- orders are received by the sales office through the mail from customers. Asales order form is immediately prepared in duplicate for each customer order which are preprinted and kept in the sales office but are not serially numbered. Copy NO.2 is retained on file together with the customer order.
- Copy NO.1 is sent to the credit department for authorization & approval. The credit manager checks the order against the approved customers’ list & the current accounts receivables subsidary ledger account balance. THe approved sales order is sent to the storekeeper, who checks whether the goods are available in stock to meet the request
- If they are available a multicopy sales invoice is prepared. Like the sales order forms, the sales invoices are preprinted but are not serially numbered. 1copy is sent to the customer. 2nd to the accounts department. 3rd is send to the customer with the goods as a packing slip. 4th is filed together with the customer order by the storekeeper.
Q1.Identify and briefly describe the weaknesses in internal control over the existing sales ordering system.

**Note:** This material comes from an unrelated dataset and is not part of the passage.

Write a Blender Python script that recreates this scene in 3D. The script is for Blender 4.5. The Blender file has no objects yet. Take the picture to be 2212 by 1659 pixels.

Q.2 Recommend improvements for the weaknesses identified
Al Mac Wheel
1 year ago
Your flow chart is incomplete.
* do what if new customer
* suppose customer tries to place order by some method other than the snail mail
* if credit not approved, who all notified why, such as the customer
* do what if not in stock
* should sales order have copy # 3 immediately back to customer as an acknowlegement of the order, with what our pricing is, so customer can see that it got entered correctly
There are opportunities for embezzlement
* Customer sends money with order, which disappears in the sales office & no one knows who took the money
* Value of order gets inflated so customer gets over-billed, and someone pockets the excess money, where the invoice copies are not really identical
Failure to have control #s on the various documents along the way means that an inordinate amount of time and energy is expended when
* customer calls to ask about status of sales order
* customer calls to claim they got the invoice but not the product, so you have to trace the product
* paperwork is piling up waiting on the inventory to arrive … when multiple customers have ordered same stuff, how do you prioritize who gets it, when it does arrive & not enough for all the orders … so much simpler if the sales orders have data AND some kind of serial #, such as TIME (in addition to date) taken to excess decimal places (fractions of a second)
In any modern busines there is a computer system.
Various control #s ride along with records
cust #, product coding, delivery address might not be same as billing address, code for credit dept approval or whatever, date of shipment
The computer system often comes with its own internal controls, and may have some flaws relative to your business
Even with computer system, there are control issues.
e.g. human being enters customer order into the computer … the computer issues an order #, which the human being transcribes onto the original paperwork … people downstream gets lists of needs, which they update Ok not, whatever … but we have had people who make an error in the original customer order, such that the input gets cancelled, and the person doing the data entry not realize it, then a month later customer calls "where is my order, when will I get it?" customer service looks up original paperwork, can’t find order in the system, comes crying to computer dept asking "Who is deleting my orders?" and they don’t want to accept answer that they never entered it properly in first place.